▶ **INFORMATION GIVEN**
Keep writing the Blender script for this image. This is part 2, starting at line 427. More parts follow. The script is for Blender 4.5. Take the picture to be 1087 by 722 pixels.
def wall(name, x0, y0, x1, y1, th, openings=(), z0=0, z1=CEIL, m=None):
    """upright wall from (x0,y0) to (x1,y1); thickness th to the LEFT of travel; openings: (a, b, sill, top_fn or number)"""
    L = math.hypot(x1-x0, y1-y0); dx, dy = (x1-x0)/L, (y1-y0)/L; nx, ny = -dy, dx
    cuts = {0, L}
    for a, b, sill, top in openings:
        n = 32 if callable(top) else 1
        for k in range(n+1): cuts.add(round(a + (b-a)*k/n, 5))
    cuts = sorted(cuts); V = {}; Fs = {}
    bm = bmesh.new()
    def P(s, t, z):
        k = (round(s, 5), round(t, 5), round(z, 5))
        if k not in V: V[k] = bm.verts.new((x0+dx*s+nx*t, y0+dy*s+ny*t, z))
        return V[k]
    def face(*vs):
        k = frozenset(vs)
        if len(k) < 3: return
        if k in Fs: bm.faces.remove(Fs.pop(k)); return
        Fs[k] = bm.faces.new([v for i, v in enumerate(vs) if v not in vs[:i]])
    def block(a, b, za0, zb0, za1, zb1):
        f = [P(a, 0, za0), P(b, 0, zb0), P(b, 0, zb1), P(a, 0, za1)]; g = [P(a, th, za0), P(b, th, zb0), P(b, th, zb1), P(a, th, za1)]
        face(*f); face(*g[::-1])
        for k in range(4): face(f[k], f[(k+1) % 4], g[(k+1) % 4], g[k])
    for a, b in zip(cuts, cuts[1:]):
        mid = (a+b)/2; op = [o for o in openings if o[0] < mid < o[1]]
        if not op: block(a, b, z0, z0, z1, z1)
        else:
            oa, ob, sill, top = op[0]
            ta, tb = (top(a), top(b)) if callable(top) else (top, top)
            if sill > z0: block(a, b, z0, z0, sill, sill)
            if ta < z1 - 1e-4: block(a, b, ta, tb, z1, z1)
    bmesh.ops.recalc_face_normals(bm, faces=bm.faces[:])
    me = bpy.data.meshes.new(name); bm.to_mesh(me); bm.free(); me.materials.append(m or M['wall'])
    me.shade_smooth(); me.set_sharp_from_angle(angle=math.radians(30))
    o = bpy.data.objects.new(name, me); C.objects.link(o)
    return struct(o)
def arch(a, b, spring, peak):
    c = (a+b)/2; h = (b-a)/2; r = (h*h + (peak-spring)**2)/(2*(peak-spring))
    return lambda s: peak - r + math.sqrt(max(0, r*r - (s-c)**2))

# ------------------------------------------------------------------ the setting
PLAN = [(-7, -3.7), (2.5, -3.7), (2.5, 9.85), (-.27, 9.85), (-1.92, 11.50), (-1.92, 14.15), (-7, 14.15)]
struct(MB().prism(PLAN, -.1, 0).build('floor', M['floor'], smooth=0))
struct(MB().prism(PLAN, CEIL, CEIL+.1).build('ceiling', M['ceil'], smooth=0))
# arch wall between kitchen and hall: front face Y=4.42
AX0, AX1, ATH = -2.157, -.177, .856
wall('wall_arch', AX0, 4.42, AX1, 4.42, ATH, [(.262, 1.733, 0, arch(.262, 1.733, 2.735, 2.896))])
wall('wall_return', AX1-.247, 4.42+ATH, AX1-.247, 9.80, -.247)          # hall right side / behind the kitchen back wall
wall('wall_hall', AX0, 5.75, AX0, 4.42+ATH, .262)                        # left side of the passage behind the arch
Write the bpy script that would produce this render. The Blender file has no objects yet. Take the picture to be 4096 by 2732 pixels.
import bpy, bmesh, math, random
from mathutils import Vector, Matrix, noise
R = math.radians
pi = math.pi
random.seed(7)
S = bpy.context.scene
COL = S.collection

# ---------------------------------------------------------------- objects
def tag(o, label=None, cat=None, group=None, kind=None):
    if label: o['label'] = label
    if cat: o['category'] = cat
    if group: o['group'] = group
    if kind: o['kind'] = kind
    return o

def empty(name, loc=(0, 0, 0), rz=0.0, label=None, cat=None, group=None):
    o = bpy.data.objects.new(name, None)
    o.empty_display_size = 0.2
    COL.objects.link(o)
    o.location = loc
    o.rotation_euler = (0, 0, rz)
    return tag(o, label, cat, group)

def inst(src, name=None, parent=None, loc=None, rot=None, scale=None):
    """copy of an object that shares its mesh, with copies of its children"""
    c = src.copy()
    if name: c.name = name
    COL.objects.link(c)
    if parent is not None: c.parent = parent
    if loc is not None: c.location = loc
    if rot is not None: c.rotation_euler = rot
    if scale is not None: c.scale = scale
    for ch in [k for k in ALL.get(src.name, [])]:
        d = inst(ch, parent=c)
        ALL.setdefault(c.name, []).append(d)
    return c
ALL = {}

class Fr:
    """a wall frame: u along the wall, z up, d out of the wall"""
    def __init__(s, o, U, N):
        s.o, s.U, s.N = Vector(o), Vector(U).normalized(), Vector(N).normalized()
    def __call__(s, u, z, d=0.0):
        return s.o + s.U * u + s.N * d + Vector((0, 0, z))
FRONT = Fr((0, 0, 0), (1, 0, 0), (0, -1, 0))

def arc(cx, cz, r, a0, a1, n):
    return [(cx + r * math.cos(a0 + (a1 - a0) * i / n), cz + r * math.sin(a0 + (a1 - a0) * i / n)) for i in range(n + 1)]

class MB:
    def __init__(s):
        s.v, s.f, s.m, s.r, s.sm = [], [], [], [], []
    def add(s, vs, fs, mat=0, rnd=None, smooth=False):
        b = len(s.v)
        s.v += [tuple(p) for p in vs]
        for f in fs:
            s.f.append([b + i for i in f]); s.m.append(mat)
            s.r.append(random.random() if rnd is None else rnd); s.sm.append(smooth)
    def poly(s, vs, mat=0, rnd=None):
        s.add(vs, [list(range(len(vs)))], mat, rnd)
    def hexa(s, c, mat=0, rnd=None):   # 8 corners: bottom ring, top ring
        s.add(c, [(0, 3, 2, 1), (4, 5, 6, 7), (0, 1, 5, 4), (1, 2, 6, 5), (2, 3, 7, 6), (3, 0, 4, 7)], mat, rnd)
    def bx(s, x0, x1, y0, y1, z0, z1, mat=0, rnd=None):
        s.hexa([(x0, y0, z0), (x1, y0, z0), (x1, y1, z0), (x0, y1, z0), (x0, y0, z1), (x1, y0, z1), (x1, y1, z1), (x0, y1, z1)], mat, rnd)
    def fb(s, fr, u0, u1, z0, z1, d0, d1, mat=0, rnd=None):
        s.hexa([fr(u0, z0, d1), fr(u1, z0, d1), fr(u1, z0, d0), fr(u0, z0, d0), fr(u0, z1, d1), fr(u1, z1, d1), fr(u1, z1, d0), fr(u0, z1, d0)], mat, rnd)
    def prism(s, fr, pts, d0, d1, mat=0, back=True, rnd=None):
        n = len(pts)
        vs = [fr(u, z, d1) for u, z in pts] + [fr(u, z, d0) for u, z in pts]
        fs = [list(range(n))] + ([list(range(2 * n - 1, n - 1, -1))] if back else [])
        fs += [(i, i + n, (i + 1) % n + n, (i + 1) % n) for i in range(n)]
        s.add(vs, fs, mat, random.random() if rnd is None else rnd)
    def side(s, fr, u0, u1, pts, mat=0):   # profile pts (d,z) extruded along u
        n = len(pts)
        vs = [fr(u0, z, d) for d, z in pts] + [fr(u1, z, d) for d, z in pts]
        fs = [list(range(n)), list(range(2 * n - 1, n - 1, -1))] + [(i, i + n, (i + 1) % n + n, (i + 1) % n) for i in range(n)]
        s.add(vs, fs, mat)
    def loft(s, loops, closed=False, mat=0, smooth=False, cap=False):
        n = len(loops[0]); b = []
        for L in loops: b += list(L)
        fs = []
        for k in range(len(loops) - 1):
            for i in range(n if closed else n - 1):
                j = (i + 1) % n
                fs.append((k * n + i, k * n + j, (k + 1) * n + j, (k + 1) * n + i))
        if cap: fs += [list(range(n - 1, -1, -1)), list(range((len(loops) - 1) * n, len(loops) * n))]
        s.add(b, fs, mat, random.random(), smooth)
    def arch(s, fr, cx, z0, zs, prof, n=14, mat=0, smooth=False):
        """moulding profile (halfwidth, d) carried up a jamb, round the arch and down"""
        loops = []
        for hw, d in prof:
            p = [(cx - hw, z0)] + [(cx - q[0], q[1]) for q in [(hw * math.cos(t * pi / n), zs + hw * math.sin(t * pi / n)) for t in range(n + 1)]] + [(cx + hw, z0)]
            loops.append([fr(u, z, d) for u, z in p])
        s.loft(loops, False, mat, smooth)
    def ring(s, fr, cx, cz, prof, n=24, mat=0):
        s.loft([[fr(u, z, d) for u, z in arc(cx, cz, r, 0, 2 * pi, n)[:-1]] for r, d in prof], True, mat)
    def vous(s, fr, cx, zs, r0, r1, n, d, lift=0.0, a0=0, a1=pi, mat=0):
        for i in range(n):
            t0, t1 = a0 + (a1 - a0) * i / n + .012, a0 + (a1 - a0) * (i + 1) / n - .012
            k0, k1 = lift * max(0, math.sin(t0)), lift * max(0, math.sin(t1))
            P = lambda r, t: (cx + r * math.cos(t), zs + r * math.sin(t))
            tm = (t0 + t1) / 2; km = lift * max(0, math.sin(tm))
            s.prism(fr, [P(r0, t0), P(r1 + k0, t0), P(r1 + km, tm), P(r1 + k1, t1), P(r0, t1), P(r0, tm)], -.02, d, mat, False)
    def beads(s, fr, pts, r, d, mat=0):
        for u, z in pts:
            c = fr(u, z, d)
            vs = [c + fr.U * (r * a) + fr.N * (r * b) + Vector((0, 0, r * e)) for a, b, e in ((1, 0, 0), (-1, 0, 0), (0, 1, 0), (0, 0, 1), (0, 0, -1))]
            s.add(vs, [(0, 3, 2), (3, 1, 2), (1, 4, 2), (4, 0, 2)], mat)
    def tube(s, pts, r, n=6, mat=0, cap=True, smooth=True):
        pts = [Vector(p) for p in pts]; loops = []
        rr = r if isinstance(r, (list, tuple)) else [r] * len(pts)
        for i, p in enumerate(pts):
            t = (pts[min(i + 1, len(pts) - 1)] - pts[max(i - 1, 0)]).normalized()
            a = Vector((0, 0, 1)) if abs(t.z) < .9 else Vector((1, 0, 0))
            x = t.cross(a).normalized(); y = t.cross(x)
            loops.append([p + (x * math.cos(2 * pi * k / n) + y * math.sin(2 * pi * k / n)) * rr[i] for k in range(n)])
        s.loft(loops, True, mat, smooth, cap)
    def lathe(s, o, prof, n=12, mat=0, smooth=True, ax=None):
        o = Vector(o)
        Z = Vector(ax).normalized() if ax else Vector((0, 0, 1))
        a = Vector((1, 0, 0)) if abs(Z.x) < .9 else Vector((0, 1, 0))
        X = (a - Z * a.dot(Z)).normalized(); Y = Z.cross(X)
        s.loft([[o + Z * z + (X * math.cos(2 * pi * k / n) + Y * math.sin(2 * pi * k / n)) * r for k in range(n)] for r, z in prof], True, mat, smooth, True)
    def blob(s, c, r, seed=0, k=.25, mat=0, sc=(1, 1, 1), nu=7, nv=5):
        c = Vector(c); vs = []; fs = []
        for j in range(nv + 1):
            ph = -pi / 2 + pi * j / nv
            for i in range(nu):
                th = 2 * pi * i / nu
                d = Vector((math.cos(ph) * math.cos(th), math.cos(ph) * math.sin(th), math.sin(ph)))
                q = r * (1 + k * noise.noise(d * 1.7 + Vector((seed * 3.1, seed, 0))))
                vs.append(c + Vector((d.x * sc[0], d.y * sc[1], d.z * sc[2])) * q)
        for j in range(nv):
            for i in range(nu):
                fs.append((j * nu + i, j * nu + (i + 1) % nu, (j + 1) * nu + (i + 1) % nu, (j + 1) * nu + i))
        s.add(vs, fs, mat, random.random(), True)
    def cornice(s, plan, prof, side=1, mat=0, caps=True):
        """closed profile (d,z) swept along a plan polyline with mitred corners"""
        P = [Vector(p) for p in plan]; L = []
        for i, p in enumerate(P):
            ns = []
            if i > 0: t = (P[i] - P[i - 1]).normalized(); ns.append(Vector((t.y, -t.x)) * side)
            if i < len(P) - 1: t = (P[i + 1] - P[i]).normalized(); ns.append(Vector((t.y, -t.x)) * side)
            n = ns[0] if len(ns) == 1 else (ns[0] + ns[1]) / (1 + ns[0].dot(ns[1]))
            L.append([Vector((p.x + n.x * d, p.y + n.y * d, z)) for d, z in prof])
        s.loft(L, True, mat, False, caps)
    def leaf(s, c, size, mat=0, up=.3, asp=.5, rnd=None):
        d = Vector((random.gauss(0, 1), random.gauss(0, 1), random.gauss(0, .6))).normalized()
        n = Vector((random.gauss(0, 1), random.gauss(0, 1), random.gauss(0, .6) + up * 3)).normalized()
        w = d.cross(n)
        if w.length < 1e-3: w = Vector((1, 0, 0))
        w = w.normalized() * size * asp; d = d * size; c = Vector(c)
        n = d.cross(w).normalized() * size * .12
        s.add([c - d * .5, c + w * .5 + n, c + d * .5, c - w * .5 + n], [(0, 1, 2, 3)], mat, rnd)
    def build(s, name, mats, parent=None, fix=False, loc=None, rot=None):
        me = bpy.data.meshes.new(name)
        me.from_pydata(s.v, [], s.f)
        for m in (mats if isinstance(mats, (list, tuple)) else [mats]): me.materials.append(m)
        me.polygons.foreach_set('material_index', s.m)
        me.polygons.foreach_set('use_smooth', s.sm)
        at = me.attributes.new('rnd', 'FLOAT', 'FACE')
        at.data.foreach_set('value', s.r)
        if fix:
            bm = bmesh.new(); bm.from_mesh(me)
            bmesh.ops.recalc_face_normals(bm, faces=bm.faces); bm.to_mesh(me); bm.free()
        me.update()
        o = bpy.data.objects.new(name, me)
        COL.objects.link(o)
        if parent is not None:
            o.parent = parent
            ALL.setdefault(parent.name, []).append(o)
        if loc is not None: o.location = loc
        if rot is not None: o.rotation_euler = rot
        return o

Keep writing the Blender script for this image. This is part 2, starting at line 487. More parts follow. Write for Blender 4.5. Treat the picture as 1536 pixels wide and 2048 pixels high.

▶ **WHAT TO DO**
Exactly the lines from the line containing "Write the bpy" to the line containing "return tag(o, label, cat, group)", both included, are to be set down; no other line belongs in the answer.

▶ **RESULT FOR THIS EXERCISE**
Write the bpy script that would produce this render. The Blender file has no objects yet. Take the picture to be 4096 by 2732 pixels.
import bpy, bmesh, math, random
from mathutils import Vector, Matrix, noise
R = math.radians
pi = math.pi
random.seed(7)
S = bpy.context.scene
COL = S.collection

# ---------------------------------------------------------------- objects
def tag(o, label=None, cat=None, group=None, kind=None):
    if label: o['label'] = label
    if cat: o['category'] = cat
    if group: o['group'] = group
    if kind: o['kind'] = kind
    return o

def empty(name, loc=(0, 0, 0), rz=0.0, label=None, cat=None, group=None):
    o = bpy.data.objects.new(name, None)
    o.empty_display_size = 0.2
    COL.objects.link(o)
    o.location = loc
    o.rotation_euler = (0, 0, rz)
    return tag(o, label, cat, group)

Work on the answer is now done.